## Task prompt
Your task is to retype each line of the data below exactly.

## Given data
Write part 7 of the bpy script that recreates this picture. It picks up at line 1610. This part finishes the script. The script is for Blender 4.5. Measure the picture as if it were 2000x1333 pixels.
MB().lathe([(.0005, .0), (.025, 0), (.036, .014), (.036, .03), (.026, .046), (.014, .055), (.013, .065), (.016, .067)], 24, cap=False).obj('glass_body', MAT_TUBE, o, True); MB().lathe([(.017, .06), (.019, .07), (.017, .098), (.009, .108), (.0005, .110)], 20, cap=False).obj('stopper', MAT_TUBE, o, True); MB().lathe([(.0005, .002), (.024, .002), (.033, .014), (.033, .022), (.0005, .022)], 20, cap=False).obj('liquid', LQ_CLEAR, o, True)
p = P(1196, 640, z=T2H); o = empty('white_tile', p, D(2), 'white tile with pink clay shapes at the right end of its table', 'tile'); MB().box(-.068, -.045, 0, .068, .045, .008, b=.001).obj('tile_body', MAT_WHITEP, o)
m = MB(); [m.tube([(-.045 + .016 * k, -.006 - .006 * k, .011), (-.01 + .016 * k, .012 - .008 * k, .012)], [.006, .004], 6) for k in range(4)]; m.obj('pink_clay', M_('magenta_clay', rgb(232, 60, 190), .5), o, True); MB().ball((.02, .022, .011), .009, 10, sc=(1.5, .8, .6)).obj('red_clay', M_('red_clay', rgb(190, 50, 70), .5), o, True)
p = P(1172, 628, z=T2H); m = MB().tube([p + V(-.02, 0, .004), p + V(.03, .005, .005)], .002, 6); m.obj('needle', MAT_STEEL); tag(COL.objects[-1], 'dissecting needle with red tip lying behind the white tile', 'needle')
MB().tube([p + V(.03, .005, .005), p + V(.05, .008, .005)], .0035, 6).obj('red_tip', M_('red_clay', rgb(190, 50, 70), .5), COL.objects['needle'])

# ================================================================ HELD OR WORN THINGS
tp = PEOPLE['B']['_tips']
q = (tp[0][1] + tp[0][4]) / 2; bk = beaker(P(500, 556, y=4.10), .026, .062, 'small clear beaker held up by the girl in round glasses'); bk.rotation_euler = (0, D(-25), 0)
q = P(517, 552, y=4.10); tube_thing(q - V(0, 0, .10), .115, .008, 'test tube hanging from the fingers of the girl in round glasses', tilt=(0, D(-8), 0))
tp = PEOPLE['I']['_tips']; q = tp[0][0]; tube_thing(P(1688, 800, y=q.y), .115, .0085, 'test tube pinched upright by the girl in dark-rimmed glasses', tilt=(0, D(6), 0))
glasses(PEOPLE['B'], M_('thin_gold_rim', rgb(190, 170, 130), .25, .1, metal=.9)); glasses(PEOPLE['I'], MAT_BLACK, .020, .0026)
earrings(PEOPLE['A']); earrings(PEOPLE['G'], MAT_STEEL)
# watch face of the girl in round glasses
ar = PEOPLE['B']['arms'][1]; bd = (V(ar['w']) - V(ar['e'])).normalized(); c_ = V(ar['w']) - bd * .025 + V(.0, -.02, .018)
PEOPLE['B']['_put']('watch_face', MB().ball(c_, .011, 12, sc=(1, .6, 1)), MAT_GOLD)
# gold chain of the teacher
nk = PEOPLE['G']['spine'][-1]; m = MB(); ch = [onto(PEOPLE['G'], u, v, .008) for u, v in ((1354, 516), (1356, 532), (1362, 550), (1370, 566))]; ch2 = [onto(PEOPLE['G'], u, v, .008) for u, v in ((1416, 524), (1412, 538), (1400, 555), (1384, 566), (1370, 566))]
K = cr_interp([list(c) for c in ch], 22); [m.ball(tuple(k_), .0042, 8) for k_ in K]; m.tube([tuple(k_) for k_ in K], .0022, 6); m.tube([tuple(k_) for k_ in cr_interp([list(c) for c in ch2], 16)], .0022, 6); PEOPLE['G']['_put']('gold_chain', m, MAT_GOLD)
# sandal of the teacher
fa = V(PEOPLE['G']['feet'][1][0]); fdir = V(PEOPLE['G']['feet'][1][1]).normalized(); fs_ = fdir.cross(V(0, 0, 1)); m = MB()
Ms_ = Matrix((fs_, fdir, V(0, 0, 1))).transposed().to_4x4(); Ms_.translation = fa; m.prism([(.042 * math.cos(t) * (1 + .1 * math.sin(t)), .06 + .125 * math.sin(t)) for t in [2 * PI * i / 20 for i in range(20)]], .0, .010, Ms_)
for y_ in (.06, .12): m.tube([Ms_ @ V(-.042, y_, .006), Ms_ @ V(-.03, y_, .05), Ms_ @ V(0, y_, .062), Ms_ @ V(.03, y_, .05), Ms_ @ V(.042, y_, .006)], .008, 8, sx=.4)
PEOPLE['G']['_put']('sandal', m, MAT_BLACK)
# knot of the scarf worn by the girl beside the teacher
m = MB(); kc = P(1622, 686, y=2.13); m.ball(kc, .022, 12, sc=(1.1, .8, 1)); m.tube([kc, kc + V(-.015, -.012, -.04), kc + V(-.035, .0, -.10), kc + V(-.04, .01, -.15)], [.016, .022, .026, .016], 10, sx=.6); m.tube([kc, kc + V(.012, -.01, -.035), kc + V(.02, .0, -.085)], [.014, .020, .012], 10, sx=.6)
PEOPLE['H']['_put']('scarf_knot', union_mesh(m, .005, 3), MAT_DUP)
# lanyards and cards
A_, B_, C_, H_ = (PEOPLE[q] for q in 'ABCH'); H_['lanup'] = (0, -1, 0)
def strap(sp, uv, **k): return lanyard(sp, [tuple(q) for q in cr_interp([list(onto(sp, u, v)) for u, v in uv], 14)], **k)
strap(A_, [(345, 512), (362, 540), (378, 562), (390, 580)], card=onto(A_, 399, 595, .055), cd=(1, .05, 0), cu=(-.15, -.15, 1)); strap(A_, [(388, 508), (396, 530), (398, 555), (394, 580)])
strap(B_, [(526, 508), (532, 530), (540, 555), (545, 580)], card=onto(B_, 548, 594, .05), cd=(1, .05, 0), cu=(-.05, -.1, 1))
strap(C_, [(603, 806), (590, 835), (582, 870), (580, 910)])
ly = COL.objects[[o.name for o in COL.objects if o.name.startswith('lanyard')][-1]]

## Answer to the problem
Write part 7 of the bpy script that recreates this picture. It picks up at line 1610. This part finishes the script. The script is for Blender 4.5. Measure the picture as if it were 2000x1333 pixels.
MB().lathe([(.0005, .0), (.025, 0), (.036, .014), (.036, .03), (.026, .046), (.014, .055), (.013, .065), (.016, .067)], 24, cap=False).obj('glass_body', MAT_TUBE, o, True); MB().lathe([(.017, .06), (.019, .07), (.017, .098), (.009, .108), (.0005, .110)], 20, cap=False).obj('stopper', MAT_TUBE, o, True); MB().lathe([(.0005, .002), (.024, .002), (.033, .014), (.033, .022), (.0005, .022)], 20, cap=False).obj('liquid', LQ_CLEAR, o, True)
p = P(1196, 640, z=T2H); o = empty('white_tile', p, D(2), 'white tile with pink clay shapes at the right end of its table', 'tile'); MB().box(-.068, -.045, 0, .068, .045, .008, b=.001).obj('tile_body', MAT_WHITEP, o)
m = MB(); [m.tube([(-.045 + .016 * k, -.006 - .006 * k, .011), (-.01 + .016 * k, .012 - .008 * k, .012)], [.006, .004], 6) for k in range(4)]; m.obj('pink_clay', M_('magenta_clay', rgb(232, 60, 190), .5), o, True); MB().ball((.02, .022, .011), .009, 10, sc=(1.5, .8, .6)).obj('red_clay', M_('red_clay', rgb(190, 50, 70), .5), o, True)
p = P(1172, 628, z=T2H); m = MB().tube([p + V(-.02, 0, .004), p + V(.03, .005, .005)], .002, 6); m.obj('needle', MAT_STEEL); tag(COL.objects[-1], 'dissecting needle with red tip lying behind the white tile', 'needle')
MB().tube([p + V(.03, .005, .005), p + V(.05, .008, .005)], .0035, 6).obj('red_tip', M_('red_clay', rgb(190, 50, 70), .5), COL.objects['needle'])

# ================================================================ HELD OR WORN THINGS
tp = PEOPLE['B']['_tips']
q = (tp[0][1] + tp[0][4]) / 2; bk = beaker(P(500, 556, y=4.10), .026, .062, 'small clear beaker held up by the girl in round glasses'); bk.rotation_euler = (0, D(-25), 0)
q = P(517, 552, y=4.10); tube_thing(q - V(0, 0, .10), .115, .008, 'test tube hanging from the fingers of the girl in round glasses', tilt=(0, D(-8), 0))
tp = PEOPLE['I']['_tips']; q = tp[0][0]; tube_thing(P(1688, 800, y=q.y), .115, .0085, 'test tube pinched upright by the girl in dark-rimmed glasses', tilt=(0, D(6), 0))
glasses(PEOPLE['B'], M_('thin_gold_rim', rgb(190, 170, 130), .25, .1, metal=.9)); glasses(PEOPLE['I'], MAT_BLACK, .020, .0026)
earrings(PEOPLE['A']); earrings(PEOPLE['G'], MAT_STEEL)
# watch face of the girl in round glasses
ar = PEOPLE['B']['arms'][1]; bd = (V(ar['w']) - V(ar['e'])).normalized(); c_ = V(ar['w']) - bd * .025 + V(.0, -.02, .018)
PEOPLE['B']['_put']('watch_face', MB().ball(c_, .011, 12, sc=(1, .6, 1)), MAT_GOLD)
# gold chain of the teacher
nk = PEOPLE['G']['spine'][-1]; m = MB(); ch = [onto(PEOPLE['G'], u, v, .008) for u, v in ((1354, 516), (1356, 532), (1362, 550), (1370, 566))]; ch2 = [onto(PEOPLE['G'], u, v, .008) for u, v in ((1416, 524), (1412, 538), (1400, 555), (1384, 566), (1370, 566))]
K = cr_interp([list(c) for c in ch], 22); [m.ball(tuple(k_), .0042, 8) for k_ in K]; m.tube([tuple(k_) for k_ in K], .0022, 6); m.tube([tuple(k_) for k_ in cr_interp([list(c) for c in ch2], 16)], .0022, 6); PEOPLE['G']['_put']('gold_chain', m, MAT_GOLD)
# sandal of the teacher
fa = V(PEOPLE['G']['feet'][1][0]); fdir = V(PEOPLE['G']['feet'][1][1]).normalized(); fs_ = fdir.cross(V(0, 0, 1)); m = MB()
Ms_ = Matrix((fs_, fdir, V(0, 0, 1))).transposed().to_4x4(); Ms_.translation = fa; m.prism([(.042 * math.cos(t) * (1 + .1 * math.sin(t)), .06 + .125 * math.sin(t)) for t in [2 * PI * i / 20 for i in range(20)]], .0, .010, Ms_)
for y_ in (.06, .12): m.tube([Ms_ @ V(-.042, y_, .006), Ms_ @ V(-.03, y_, .05), Ms_ @ V(0, y_, .062), Ms_ @ V(.03, y_, .05), Ms_ @ V(.042, y_, .006)], .008, 8, sx=.4)
PEOPLE['G']['_put']('sandal', m, MAT_BLACK)
# knot of the scarf worn by the girl beside the teacher
m = MB(); kc = P(1622, 686, y=2.13); m.ball(kc, .022, 12, sc=(1.1, .8, 1)); m.tube([kc, kc + V(-.015, -.012, -.04), kc + V(-.035, .0, -.10), kc + V(-.04, .01, -.15)], [.016, .022, .026, .016], 10, sx=.6); m.tube([kc, kc + V(.012, -.01, -.035), kc + V(.02, .0, -.085)], [.014, .020, .012], 10, sx=.6)
PEOPLE['H']['_put']('scarf_knot', union_mesh(m, .005, 3), MAT_DUP)
# lanyards and cards
A_, B_, C_, H_ = (PEOPLE[q] for q in 'ABCH'); H_['lanup'] = (0, -1, 0)
def strap(sp, uv, **k): return lanyard(sp, [tuple(q) for q in cr_interp([list(onto(sp, u, v)) for u, v in uv], 14)], **k)
strap(A_, [(345, 512), (362, 540), (378, 562), (390, 580)], card=onto(A_, 399, 595, .055), cd=(1, .05, 0), cu=(-.15, -.15, 1)); strap(A_, [(388, 508), (396, 530), (398, 555), (394, 580)])
strap(B_, [(526, 508), (532, 530), (540, 555), (545, 580)], card=onto(B_, 548, 594, .05), cd=(1, .05, 0), cu=(-.05, -.1, 1))
strap(C_, [(603, 806), (590, 835), (582, 870), (580, 910)])
ly = COL.objects[[o.name for o in COL.objects if o.name.startswith('lanyard')][-1]]